Shouldn't we just build a fire like without all the chemicals?
She asked.
I made a face as if one of them had farted in my pocket and I had just dipped a hand in it to look for my keys.
But it takes ages. This way takes literally seconds?!
Olette was already on her hands and knees and poking at the firepit. Moving kindling about and rearranging the logs.
I think we can get it going faster than you might imagine.
Olette said rather smugly.
The Good Lady smirked at me over Olette's back.
Yes, Daddy-Bear. Leave it to the professionals.
I opened my mouth to respond. Then stopped.
Yeah, no worries. I will be inside. Give me a shout when the fire is going.
I retreated inside to crack open a can of beer. I had a chuckle to myself. They seemed to have forgotten one important thing.
We live in Scotland. We spend so much of the year being damp and cold, that even when it's hot and dry during summer, everything remembers being damp.

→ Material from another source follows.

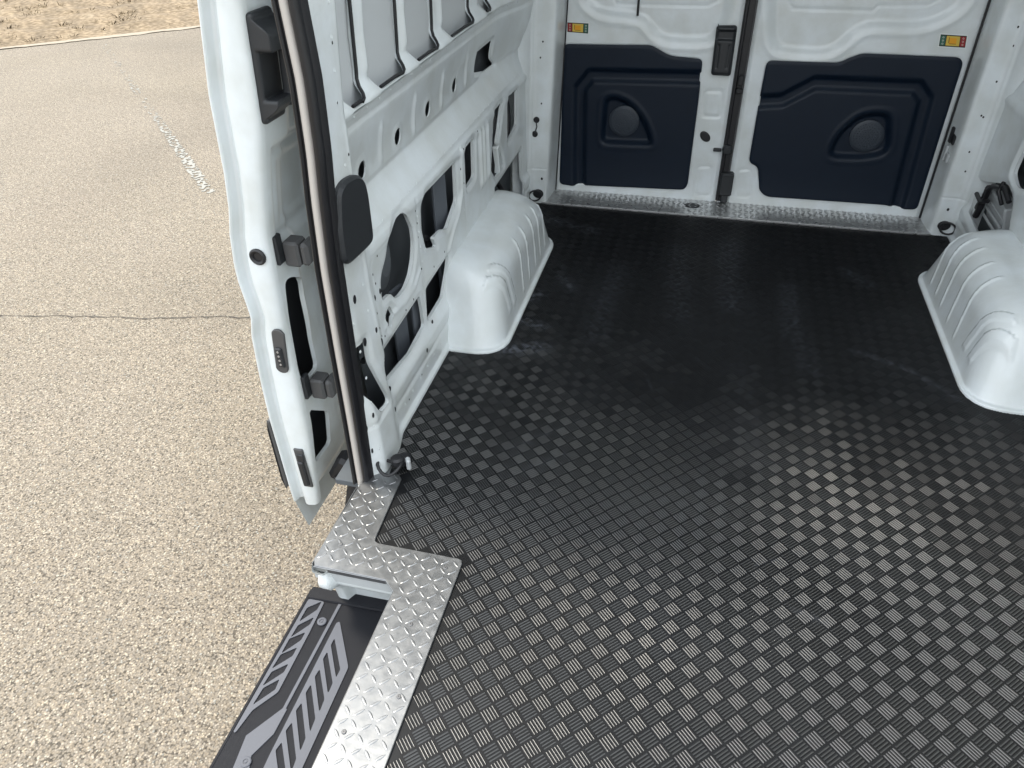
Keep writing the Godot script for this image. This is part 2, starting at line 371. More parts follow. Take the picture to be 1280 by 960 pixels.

Half an hour later, the Good Lady came in, smelling of charred things and smoke.
Alright then, you win.
She said grumpily.
I followed her outside. There was no fire. The logs were all in the firepit still, not burning. It looked like lots of paper and kindling had been burnt though.
Olette was poking despondently with a twig at something that might have once been a spark.
I hiked my hands up on my hips and laughed like a man whos farts could kill a cow before hefting up my big box of un-natural firelighters.
Two seconds ladies. Daddy is gonna build us a fire.